I was taking down a 3' dead pine next to a garage. The tree had a slight lean over the building but nothing too severe. I roped off the tree to my truck with my old climbing rope that had been downgrading to a rigging line. I faced and backcut the tree and slip in a wedge. Nothing left to do but pull slightly with the truck. Well... the rope broke and the tree went back over the building but didn't fall! After changing my underwear I went back and wedged the tree over.
My good buddy Randy, great guy but a little bit of a scatter brain. 3 of us jumped in his F550 to go to lunch. He was backing up and talking on his cell phone and backed over and embankment and dern near rolled his truck. I don't know how it stayed on its wheels, we could barely open the passenger door on the uphill side. Once again heavy equipment to the rescue. We had an excavator working nearby and he was able to lift the truck up by the rear hitch and put it back on the road with only minor damage.
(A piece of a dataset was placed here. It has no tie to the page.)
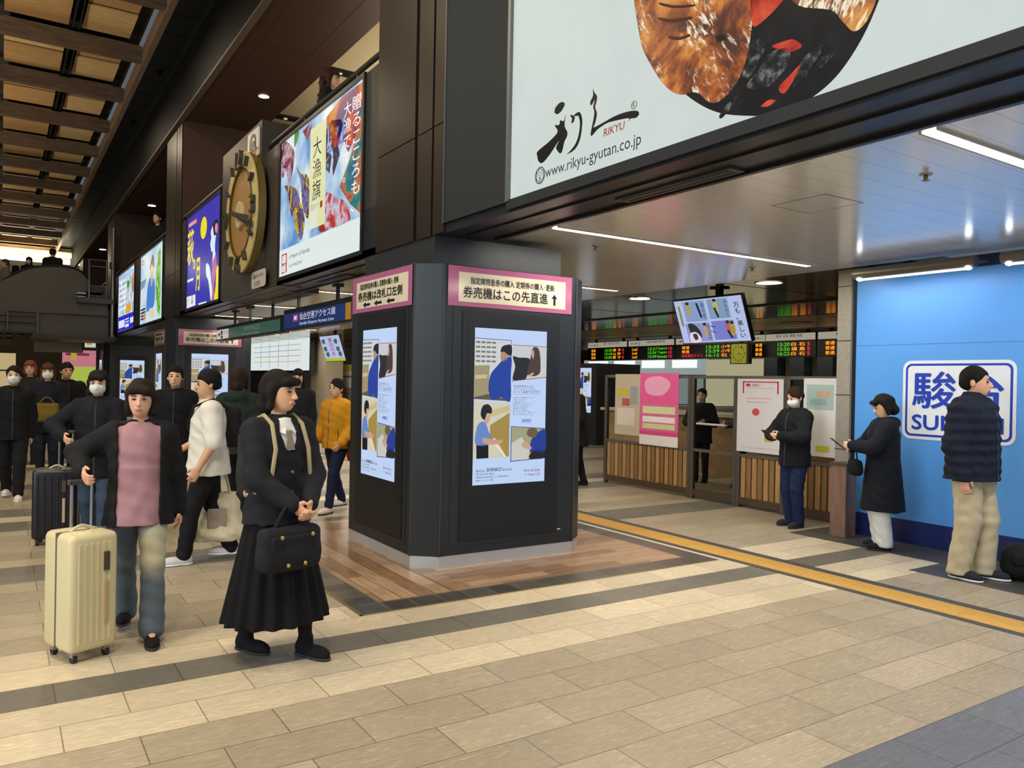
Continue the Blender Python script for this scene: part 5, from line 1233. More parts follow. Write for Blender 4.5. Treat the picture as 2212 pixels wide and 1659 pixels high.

January 1982. Our county suffered through 12" of rain in 24 hours. All the river and streams flooded over their banks. I was working for the Red Cross clearing roads for the relief workers. I was cuttin a double trunked tan oak around 16" dbh that the river had deposited in a housing tract a day or two before. I was standing on top of an old redwood stump about 8'above ground and leaning out running my saw one handed, a Mac 120 maybe. When I had cut it about half way through it broke and twisted hitting me in the right thigh. Hurt like hell, couldn't walk, couldn't climb down off the stump. Long story short... nothing broken but one heck of a bruise. Codiene and crutches for 3 weeks and a limp for another 3.